DIRECTIONS FOR THIS TASK: Lines from the one containing "Write the bpy" to the one containing "# door head", both lines included, are to be extracted exactly from the data below; pictures are excluded.

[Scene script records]

· · · ·

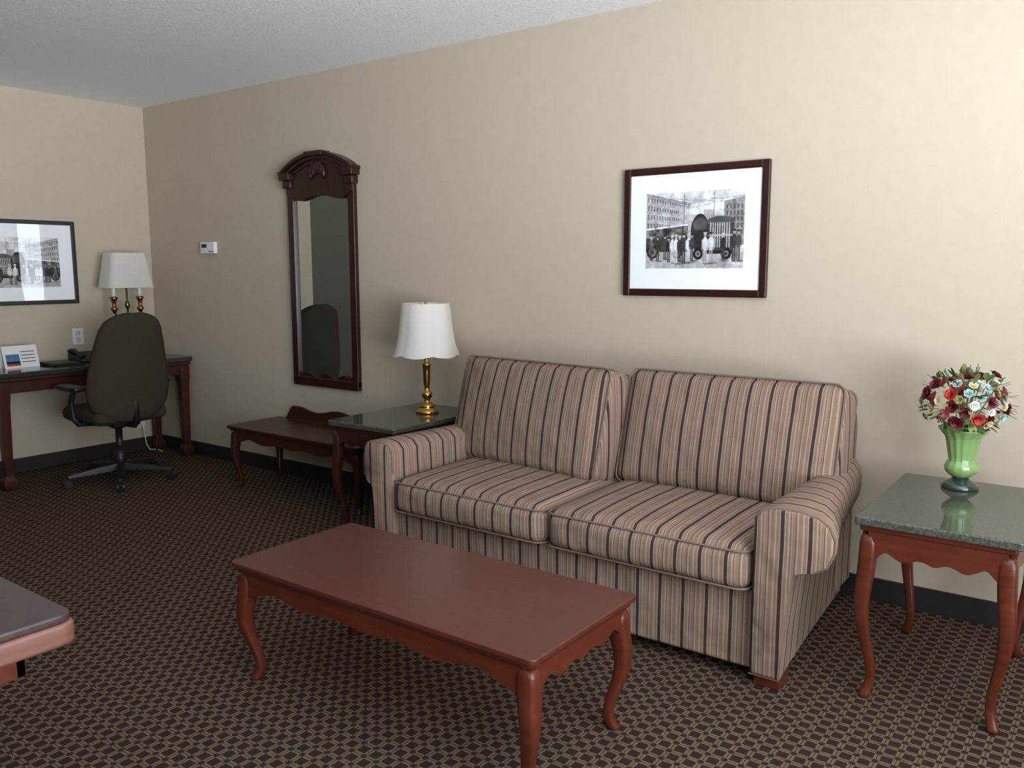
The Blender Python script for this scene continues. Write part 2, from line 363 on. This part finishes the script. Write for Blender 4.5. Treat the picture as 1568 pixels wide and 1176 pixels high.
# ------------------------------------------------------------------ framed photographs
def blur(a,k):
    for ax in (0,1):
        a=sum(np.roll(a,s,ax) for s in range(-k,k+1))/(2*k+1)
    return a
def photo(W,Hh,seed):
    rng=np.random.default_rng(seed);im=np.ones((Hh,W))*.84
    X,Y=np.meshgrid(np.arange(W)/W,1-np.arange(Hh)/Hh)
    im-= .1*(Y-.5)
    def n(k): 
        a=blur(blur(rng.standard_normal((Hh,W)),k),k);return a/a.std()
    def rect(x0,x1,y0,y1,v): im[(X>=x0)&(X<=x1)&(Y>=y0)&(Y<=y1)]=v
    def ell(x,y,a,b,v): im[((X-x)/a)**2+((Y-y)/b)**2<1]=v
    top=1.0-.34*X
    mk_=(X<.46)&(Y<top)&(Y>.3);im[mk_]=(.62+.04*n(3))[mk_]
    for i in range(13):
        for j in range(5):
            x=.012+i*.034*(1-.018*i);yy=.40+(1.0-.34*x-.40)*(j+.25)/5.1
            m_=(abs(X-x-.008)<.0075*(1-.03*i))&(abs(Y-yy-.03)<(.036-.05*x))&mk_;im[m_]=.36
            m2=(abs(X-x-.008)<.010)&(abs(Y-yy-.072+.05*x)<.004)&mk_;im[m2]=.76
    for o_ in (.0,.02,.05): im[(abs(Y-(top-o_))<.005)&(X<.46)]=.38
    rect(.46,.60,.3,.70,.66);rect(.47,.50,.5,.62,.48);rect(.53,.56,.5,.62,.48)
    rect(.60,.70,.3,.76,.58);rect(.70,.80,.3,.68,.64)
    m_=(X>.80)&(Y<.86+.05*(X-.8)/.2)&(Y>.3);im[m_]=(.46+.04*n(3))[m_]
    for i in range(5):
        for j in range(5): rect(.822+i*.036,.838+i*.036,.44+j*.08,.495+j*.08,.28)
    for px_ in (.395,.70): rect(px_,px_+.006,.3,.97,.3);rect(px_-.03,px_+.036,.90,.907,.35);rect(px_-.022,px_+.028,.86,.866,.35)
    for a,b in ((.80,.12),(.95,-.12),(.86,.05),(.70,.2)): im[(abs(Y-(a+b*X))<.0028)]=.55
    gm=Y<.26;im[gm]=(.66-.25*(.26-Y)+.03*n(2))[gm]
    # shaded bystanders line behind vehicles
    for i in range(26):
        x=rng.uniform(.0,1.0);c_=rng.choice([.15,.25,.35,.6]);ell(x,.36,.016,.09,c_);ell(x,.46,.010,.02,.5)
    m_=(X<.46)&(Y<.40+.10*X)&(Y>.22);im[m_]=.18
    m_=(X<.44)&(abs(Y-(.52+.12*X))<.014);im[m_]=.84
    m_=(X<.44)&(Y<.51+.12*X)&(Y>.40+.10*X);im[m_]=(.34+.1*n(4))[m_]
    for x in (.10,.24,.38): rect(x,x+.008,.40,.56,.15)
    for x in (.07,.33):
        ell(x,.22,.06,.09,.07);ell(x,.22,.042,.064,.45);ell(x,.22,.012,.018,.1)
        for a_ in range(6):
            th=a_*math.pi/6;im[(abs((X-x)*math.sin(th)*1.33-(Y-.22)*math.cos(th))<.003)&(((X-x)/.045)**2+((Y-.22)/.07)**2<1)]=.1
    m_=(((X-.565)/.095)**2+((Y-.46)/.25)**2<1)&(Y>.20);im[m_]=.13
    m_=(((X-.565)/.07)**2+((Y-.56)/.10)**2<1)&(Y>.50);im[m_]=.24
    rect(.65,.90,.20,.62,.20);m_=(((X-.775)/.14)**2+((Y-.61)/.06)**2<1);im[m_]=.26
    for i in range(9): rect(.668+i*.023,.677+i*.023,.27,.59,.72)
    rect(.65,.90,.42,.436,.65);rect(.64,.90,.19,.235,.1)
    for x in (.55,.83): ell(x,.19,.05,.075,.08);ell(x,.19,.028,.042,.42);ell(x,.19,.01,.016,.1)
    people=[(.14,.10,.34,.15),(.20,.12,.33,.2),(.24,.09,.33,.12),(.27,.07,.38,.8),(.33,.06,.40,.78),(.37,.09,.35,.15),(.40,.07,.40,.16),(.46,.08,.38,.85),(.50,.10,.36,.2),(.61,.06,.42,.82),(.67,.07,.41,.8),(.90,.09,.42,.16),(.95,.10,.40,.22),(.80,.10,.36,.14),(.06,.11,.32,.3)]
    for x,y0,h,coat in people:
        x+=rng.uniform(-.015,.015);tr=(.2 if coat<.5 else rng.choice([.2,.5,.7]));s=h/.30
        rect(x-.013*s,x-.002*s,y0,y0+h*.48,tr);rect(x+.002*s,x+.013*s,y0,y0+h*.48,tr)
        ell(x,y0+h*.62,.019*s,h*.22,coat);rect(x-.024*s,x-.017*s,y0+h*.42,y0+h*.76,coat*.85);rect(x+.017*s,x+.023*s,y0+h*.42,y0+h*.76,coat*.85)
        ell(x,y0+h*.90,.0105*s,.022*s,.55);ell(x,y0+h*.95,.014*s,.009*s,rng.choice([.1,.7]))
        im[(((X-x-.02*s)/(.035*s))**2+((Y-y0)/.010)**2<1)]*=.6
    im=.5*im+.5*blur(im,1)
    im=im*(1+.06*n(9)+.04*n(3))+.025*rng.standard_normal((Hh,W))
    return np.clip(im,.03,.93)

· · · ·

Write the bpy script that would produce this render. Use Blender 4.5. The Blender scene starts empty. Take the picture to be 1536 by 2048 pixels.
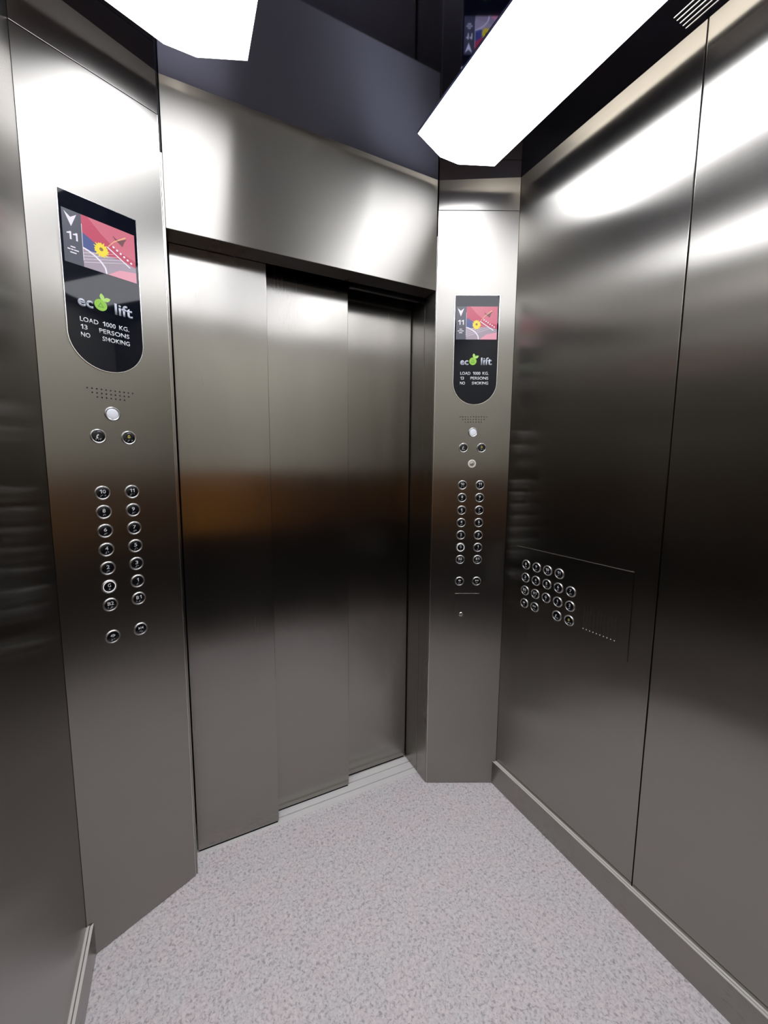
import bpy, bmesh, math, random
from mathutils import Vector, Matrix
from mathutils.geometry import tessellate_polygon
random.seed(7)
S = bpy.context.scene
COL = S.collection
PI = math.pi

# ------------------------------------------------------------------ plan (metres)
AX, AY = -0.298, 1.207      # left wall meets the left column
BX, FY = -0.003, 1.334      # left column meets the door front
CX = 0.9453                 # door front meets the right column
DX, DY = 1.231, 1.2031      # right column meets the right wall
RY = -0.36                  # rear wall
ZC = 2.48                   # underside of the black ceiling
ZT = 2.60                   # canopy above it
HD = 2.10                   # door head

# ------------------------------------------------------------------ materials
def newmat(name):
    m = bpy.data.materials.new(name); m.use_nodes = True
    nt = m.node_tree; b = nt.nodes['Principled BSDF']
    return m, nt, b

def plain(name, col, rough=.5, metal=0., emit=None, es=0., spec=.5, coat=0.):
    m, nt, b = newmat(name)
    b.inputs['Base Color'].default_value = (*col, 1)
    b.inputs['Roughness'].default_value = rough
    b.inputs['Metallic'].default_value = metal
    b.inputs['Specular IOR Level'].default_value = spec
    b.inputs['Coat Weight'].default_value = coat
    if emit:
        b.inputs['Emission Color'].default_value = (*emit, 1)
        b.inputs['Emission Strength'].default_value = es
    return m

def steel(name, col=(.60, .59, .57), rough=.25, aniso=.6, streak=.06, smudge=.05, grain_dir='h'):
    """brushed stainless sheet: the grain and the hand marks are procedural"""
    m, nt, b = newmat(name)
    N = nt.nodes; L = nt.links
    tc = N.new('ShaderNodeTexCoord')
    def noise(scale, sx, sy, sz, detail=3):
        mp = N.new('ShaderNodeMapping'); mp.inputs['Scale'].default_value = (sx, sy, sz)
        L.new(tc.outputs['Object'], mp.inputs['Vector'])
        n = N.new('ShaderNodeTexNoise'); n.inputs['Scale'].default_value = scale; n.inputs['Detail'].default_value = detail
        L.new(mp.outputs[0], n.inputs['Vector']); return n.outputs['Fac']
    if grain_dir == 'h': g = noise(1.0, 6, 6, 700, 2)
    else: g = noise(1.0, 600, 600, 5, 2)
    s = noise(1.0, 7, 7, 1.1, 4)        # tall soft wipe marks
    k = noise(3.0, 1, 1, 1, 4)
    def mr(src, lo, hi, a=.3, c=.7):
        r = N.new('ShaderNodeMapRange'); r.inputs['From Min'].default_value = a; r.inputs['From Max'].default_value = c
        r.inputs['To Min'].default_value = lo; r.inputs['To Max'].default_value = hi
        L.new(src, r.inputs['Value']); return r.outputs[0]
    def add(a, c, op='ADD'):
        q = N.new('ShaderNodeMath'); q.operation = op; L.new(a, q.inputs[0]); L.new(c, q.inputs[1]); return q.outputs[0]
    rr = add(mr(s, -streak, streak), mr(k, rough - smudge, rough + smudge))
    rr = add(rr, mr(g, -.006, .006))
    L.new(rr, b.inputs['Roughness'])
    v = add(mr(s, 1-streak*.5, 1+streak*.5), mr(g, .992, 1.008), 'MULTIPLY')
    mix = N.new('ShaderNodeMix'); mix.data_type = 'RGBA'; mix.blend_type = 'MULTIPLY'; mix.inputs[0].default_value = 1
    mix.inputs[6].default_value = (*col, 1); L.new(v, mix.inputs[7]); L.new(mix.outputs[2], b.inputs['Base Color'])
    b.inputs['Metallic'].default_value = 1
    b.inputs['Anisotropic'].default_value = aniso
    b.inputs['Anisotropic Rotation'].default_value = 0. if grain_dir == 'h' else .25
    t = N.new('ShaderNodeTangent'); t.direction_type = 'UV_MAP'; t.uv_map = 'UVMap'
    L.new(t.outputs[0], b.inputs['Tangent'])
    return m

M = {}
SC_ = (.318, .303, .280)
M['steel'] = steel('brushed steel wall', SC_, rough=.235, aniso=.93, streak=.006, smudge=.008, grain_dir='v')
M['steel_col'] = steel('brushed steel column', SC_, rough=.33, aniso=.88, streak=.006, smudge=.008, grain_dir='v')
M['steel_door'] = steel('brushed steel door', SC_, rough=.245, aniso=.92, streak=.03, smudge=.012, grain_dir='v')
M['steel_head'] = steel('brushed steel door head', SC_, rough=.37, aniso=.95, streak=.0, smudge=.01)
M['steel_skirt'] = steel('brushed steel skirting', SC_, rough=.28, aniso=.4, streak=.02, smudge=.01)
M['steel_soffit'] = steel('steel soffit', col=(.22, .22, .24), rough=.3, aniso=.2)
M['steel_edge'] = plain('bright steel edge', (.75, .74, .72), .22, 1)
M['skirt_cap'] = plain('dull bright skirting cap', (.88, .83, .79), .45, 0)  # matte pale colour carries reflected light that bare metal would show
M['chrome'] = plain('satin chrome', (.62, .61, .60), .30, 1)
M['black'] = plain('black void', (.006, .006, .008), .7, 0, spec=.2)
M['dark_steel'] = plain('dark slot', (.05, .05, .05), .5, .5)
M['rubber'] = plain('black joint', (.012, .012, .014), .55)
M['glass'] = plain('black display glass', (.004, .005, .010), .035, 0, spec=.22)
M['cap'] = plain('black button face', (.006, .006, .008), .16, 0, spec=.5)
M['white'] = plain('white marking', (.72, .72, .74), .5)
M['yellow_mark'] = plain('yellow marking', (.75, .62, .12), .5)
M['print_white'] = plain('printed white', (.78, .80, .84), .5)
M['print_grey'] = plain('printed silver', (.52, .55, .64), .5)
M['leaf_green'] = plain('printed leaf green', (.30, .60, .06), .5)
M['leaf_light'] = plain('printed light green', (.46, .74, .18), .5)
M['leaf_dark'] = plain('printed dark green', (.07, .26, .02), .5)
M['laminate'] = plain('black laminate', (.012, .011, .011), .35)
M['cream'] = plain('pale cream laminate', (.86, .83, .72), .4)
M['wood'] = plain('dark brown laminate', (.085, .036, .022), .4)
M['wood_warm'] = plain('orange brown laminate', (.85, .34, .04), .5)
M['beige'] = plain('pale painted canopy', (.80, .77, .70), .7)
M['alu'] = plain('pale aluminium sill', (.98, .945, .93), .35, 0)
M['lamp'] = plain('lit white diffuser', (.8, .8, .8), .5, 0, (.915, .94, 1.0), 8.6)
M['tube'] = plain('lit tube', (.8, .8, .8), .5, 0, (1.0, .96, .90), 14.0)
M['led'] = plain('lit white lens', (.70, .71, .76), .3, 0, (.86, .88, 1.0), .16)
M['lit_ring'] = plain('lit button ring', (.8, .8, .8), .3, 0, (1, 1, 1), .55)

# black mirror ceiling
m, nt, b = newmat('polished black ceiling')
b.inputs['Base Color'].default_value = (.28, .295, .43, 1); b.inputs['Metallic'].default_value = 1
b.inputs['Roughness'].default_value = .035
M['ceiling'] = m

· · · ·

ANSWER FOR THE TASK:
Write the bpy script that would produce this render. Use Blender 4.5. The Blender scene starts empty. Take the picture to be 1536 by 2048 pixels.
import bpy, bmesh, math, random
from mathutils import Vector, Matrix
from mathutils.geometry import tessellate_polygon
random.seed(7)
S = bpy.context.scene
COL = S.collection
PI = math.pi

# ------------------------------------------------------------------ plan (metres)
AX, AY = -0.298, 1.207      # left wall meets the left column
BX, FY = -0.003, 1.334      # left column meets the door front
CX = 0.9453                 # door front meets the right column
DX, DY = 1.231, 1.2031      # right column meets the right wall
RY = -0.36                  # rear wall
ZC = 2.48                   # underside of the black ceiling
ZT = 2.60                   # canopy above it
HD = 2.10                   # door head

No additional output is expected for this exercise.